● **Stated task**
Can you transcribe the data exactly? Leave the pictures out.

● **Supplied information**
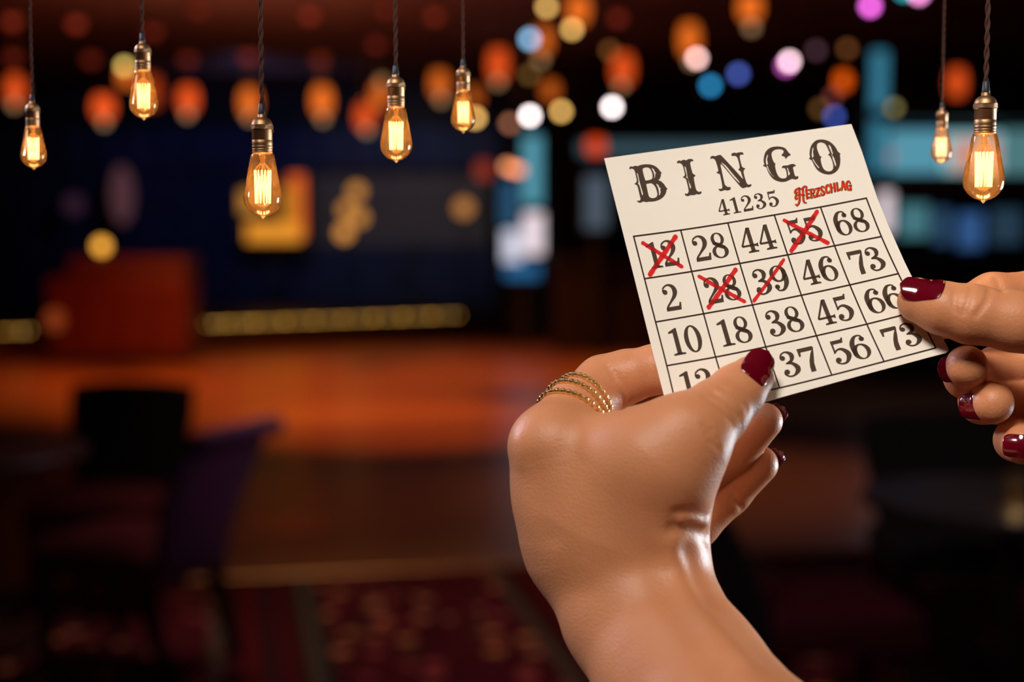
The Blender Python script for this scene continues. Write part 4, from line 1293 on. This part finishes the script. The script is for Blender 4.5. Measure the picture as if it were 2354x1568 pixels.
def nail(H, c, axis, nrm, Lg, Wd, parent, R=6.6, lift=0.35, curled=False):
    """curved varnished plate on the back of a finger tip"""
    a = np.array(axis, float); a /= np.linalg.norm(a)
    n = np.array(nrm, float); n -= a * (n @ a); n /= np.linalg.norm(n)
    s = np.cross(a, n)
    p0 = H.surf(np.array(c, float), n) + n * lift
    nu, nv = 18, 22; th = 0.55
    V = []; base_pts = []; hs = []
    for layer in (0, 1):
        for i in range(nv + 1):
            t = i / nv
            # outline: rounded cuticle, nearly parallel sides, rounded free edge
            if t < 0.22: wf = 0.80 + 0.20 * math.sin(t / 0.22 * math.pi / 2)
            elif t < 0.58: wf = 1.0
            else: wf = math.sqrt(max(0.0, 1 - ((t - 0.58) / 0.42) ** 2.3)) * 0.88 + 0.12
            for j in range(nu + 1):
                u = 2 * j / nu - 1
                x = u * wf * Wd / 2
                ang = x / R
                along = (t - 0.5) * Lg
                if t < 0.5: along -= (1 - abs(u) ** 2.2) * Lg * 0.055 * (1 - t * 2)
                if t > 0.7: along += (1 - abs(u) ** 2.0) * Lg * 0.03 * (t - 0.7) / 0.3
                sag = -((t - 0.45) ** 2) * 2.2
                h_ = R * (math.cos(ang) - 1) + sag
                q = p0 + a * along + s * (R * math.sin(ang))
                if layer == 0:
                    base_pts.append(q); hs.append(h_)
                    V.append(q)
                else:
                    V.append(q)
    B_ = np.array(base_pts); hs = np.array(hs)
    # height of the skin over the tangent plane under every nail point
    skin = np.full(len(B_), -9.0); found = np.zeros(len(B_), bool)
    for tt in np.arange(4.0, -6.0, -0.08):
        d_ = H.full(B_ + n * (tt - lift)) < 0
        new = d_ & ~found; skin[new] = tt - lift; found |= d_
    skin = np.where(found, skin, hs - 0.22); skin = np.maximum(skin, hs - 1.2).reshape(nv + 1, nu + 1)
    for _ in range(6):
        pd = np.pad(skin, 1, mode='edge'); skin = (pd[:-2, 1:-1] + pd[2:, 1:-1] + pd[1:-1, :-2] + pd[1:-1, 2:] + 2 * skin) / 6
    wt = np.clip((0.72 - np.arange(nv + 1) / nv) / 0.25, 0, 1)[:, None] * np.ones((1, nu + 1))
    top_h = hs + np.clip(skin.ravel() + 0.34 - hs, 0, 1.6 if curled else 6.0) * (wt.ravel() if curled else 1.0)
    N = (nu + 1) * (nv + 1)
    V = np.array(V)
    V[:N] = B_ + n * top_h[:, None]; V[N:] = B_ + n * (top_h - th)[:, None]
    fc = []
    id_ = lambda i, j: i * (nu + 1) + j
    for i in range(nv):
        for j in range(nu):
            q = (id_(i, j), id_(i, j + 1), id_(i + 1, j + 1), id_(i + 1, j))
            fc.append(q); fc.append(tuple(N + k for k in reversed(q)))
    for j in range(nu):
        fc.append((id_(0, j + 1), id_(0, j), N + id_(0, j), N + id_(0, j + 1)))
        fc.append((id_(nv, j), id_(nv, j + 1), N + id_(nv, j + 1), N + id_(nv, j)))
    for i in range(nv):
        fc.append((id_(i, 0), id_(i + 1, 0), N + id_(i + 1, 0), N + id_(i, 0)))
        fc.append((id_(i + 1, nu), id_(i, nu), N + id_(i, nu), N + id_(i + 1, nu)))
    return obj('nail', mm(np.array(V)), fc, M_nail, parent, smooth=True)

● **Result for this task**
The Blender Python script for this scene continues. Write part 4, from line 1293 on. This part finishes the script. The script is for Blender 4.5. Measure the picture as if it were 2354x1568 pixels.
def nail(H, c, axis, nrm, Lg, Wd, parent, R=6.6, lift=0.35, curled=False):
    """curved varnished plate on the back of a finger tip"""
    a = np.array(axis, float); a /= np.linalg.norm(a)
    n = np.array(nrm, float); n -= a * (n @ a); n /= np.linalg.norm(n)
    s = np.cross(a, n)
    p0 = H.surf(np.array(c, float), n) + n * lift
    nu, nv = 18, 22; th = 0.55
    V = []; base_pts = []; hs = []
    for layer in (0, 1):
        for i in range(nv + 1):
            t = i / nv
            # outline: rounded cuticle, nearly parallel sides, rounded free edge
            if t < 0.22: wf = 0.80 + 0.20 * math.sin(t / 0.22 * math.pi / 2)
            elif t < 0.58: wf = 1.0
            else: wf = math.sqrt(max(0.0, 1 - ((t - 0.58) / 0.42) ** 2.3)) * 0.88 + 0.12
            for j in range(nu + 1):
                u = 2 * j / nu - 1
                x = u * wf * Wd / 2
                ang = x / R
                along = (t - 0.5) * Lg
                if t < 0.5: along -= (1 - abs(u) ** 2.2) * Lg * 0.055 * (1 - t * 2)
                if t > 0.7: along += (1 - abs(u) ** 2.0) * Lg * 0.03 * (t - 0.7) / 0.3
                sag = -((t - 0.45) ** 2) * 2.2
                h_ = R * (math.cos(ang) - 1) + sag
                q = p0 + a * along + s * (R * math.sin(ang))
                if layer == 0:
                    base_pts.append(q); hs.append(h_)
                    V.append(q)
                else:
                    V.append(q)
    B_ = np.array(base_pts); hs = np.array(hs)
    # height of the skin over the tangent plane under every nail point
    skin = np.full(len(B_), -9.0); found = np.zeros(len(B_), bool)
    for tt in np.arange(4.0, -6.0, -0.08):
        d_ = H.full(B_ + n * (tt - lift)) < 0
        new = d_ & ~found; skin[new] = tt - lift; found |= d_
    skin = np.where(found, skin, hs - 0.22); skin = np.maximum(skin, hs - 1.2).reshape(nv + 1, nu + 1)
    for _ in range(6):
        pd = np.pad(skin, 1, mode='edge'); skin = (pd[:-2, 1:-1] + pd[2:, 1:-1] + pd[1:-1, :-2] + pd[1:-1, 2:] + 2 * skin) / 6
    wt = np.clip((0.72 - np.arange(nv + 1) / nv) / 0.25, 0, 1)[:, None] * np.ones((1, nu + 1))
    top_h = hs + np.clip(skin.ravel() + 0.34 - hs, 0, 1.6 if curled else 6.0) * (wt.ravel() if curled else 1.0)
    N = (nu + 1) * (nv + 1)
    V = np.array(V)
    V[:N] = B_ + n * top_h[:, None]; V[N:] = B_ + n * (top_h - th)[:, None]
    fc = []
    id_ = lambda i, j: i * (nu + 1) + j
    for i in range(nv):
        for j in range(nu):
            q = (id_(i, j), id_(i, j + 1), id_(i + 1, j + 1), id_(i + 1, j))
            fc.append(q); fc.append(tuple(N + k for k in reversed(q)))
    for j in range(nu):
        fc.append((id_(0, j + 1), id_(0, j), N + id_(0, j), N + id_(0, j + 1)))
        fc.append((id_(nv, j), id_(nv, j + 1), N + id_(nv, j + 1), N + id_(nv, j)))
    for i in range(nv):
        fc.append((id_(i, 0), id_(i + 1, 0), N + id_(i + 1, 0), N + id_(i, 0)))
        fc.append((id_(i + 1, nu), id_(i, nu), N + id_(i, nu), N + id_(i + 1, nu)))
    return obj('nail', mm(np.array(V)), fc, M_nail, parent, smooth=True)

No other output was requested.